In fact, a natural history museum had been in the works for a few years. In 1891, Harvard professor Frederic Ward Putnam, in town to help oversee anthropological exhibits at the exposition, exhorted members of the Commercial Club of Chicago to establish a museum using the objects that would be left over from the fair. An aspiring city like Chicago, Putnam argued, needed a major museum of natural history to compete culturally with East Coast cities, and Chicagoans agreed. When retail magnate Marshall Field offered a million-dollar check for the project, the Field Museum was born.

"Making Chicago Interesting," 1926
Directed by Frederick Skiff, the new museum divided natural history into four categories: botany, zoology, geology, and anthropology. This last category represented a new science, and it constituted some of the most extensive and attention-grabbing displays, curated initially by Franz Boas, America's most influential anthropologist.

While still in its Jackson Park location, the Field Museum (along with the Art Institute ) underwent an important administrative change in 1903. Ownership of both institutions passed from the city to the newly constituted South Park Commission, one of three autonomous park districts established as a Progressive-era reform.

Lakefront Museums, 1947
The museum's collections quickly outgrew the space available in the old Palace of Fine Art, and in the early years of the twentieth century plans for a new museum building began to take shape. Members of the Field family provided much of the money, ensuring both the success of the project and also that the name would not change. Marshall's nephew Stanley Field not only contributed $2 million but went on to serve as museum president for 56 years.

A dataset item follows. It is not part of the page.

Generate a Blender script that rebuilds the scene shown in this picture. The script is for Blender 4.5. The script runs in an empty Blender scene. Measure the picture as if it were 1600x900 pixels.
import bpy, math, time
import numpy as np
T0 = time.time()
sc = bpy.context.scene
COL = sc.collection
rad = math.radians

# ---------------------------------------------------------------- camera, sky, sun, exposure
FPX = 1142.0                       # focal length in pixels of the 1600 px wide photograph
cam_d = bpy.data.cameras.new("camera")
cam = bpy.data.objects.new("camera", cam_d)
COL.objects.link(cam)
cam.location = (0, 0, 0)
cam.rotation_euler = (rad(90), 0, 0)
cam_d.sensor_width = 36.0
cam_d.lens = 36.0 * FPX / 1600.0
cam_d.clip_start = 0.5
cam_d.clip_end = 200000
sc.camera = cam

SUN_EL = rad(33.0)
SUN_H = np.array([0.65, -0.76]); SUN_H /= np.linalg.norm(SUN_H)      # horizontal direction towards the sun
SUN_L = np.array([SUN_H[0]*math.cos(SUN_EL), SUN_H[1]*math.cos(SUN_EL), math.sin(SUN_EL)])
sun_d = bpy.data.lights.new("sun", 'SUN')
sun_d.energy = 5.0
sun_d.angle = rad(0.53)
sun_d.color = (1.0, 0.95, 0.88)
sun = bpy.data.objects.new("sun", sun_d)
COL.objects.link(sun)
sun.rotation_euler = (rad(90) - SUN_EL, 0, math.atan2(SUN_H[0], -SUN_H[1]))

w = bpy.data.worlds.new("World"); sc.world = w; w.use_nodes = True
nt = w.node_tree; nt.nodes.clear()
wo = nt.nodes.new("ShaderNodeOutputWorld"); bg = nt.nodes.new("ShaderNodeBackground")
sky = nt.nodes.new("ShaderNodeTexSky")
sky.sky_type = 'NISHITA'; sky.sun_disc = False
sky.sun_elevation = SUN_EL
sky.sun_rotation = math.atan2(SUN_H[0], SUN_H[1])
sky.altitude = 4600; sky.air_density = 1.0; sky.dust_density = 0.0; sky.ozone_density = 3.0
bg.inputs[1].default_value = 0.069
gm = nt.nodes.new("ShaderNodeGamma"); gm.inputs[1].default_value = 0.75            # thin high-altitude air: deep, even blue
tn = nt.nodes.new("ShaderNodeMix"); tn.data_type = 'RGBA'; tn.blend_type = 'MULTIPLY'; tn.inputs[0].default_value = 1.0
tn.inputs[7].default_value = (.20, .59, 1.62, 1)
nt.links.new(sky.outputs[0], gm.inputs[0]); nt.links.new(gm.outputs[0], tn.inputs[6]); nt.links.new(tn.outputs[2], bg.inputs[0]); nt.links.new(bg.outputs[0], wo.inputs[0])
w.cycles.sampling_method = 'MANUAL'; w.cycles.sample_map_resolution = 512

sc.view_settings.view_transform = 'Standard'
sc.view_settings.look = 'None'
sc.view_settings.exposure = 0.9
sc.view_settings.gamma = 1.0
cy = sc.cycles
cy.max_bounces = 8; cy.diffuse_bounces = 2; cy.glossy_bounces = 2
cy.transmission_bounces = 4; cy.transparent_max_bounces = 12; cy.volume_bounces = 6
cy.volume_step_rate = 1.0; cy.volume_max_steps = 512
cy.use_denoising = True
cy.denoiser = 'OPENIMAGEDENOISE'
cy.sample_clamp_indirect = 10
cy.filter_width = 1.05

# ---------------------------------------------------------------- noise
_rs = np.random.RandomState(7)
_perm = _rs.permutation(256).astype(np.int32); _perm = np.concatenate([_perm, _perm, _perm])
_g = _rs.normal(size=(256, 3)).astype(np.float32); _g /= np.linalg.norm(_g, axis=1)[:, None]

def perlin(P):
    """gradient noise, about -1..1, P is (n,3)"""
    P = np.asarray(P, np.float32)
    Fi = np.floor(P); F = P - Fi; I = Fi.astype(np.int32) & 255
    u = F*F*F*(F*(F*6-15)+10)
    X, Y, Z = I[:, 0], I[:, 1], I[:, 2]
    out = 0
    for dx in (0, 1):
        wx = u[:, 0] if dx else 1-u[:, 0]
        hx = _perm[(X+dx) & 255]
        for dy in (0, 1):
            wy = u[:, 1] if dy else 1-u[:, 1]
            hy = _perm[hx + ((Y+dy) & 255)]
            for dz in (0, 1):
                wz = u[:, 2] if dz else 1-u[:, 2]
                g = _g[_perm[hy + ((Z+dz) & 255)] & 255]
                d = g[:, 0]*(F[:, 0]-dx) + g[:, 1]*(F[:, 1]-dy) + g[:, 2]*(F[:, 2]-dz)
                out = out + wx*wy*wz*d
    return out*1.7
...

The result of this philanthropy was a massive white marble building in Grant Park, closer to other downtown cultural institutions. The new Field Museum opened to the public on May 2, 1921.

In its current building, the museum houses over 10 million specimens. It has sponsored scientific expeditions around the world, and it publishes a scholarly research journal. Starting with a gift of $250,000 made by Norman Harris in 1911, the museum has also sponsored extensive outreach programs for schoolchildren. As a result, thousands of school groups troop through the galleries each year.

Since its founding, the Field Museum has evolved into one of the great natural history museums in the world. In this country only the American Museum in New York and the Smithsonian in Washington compete with it in terms of size, influence, and prestige.

Bibliography
Alexander, Edward. Museums in Motion: An Introduction to the History and Functions of Museums. 1979.
Conn, Steven. Museums and American Intellectual Life, 1876–1926. 1998.
Horowitz, Helen. Culture and the City: Cultural Philanthropy in Chicago from the 1880s to 1917. 1976.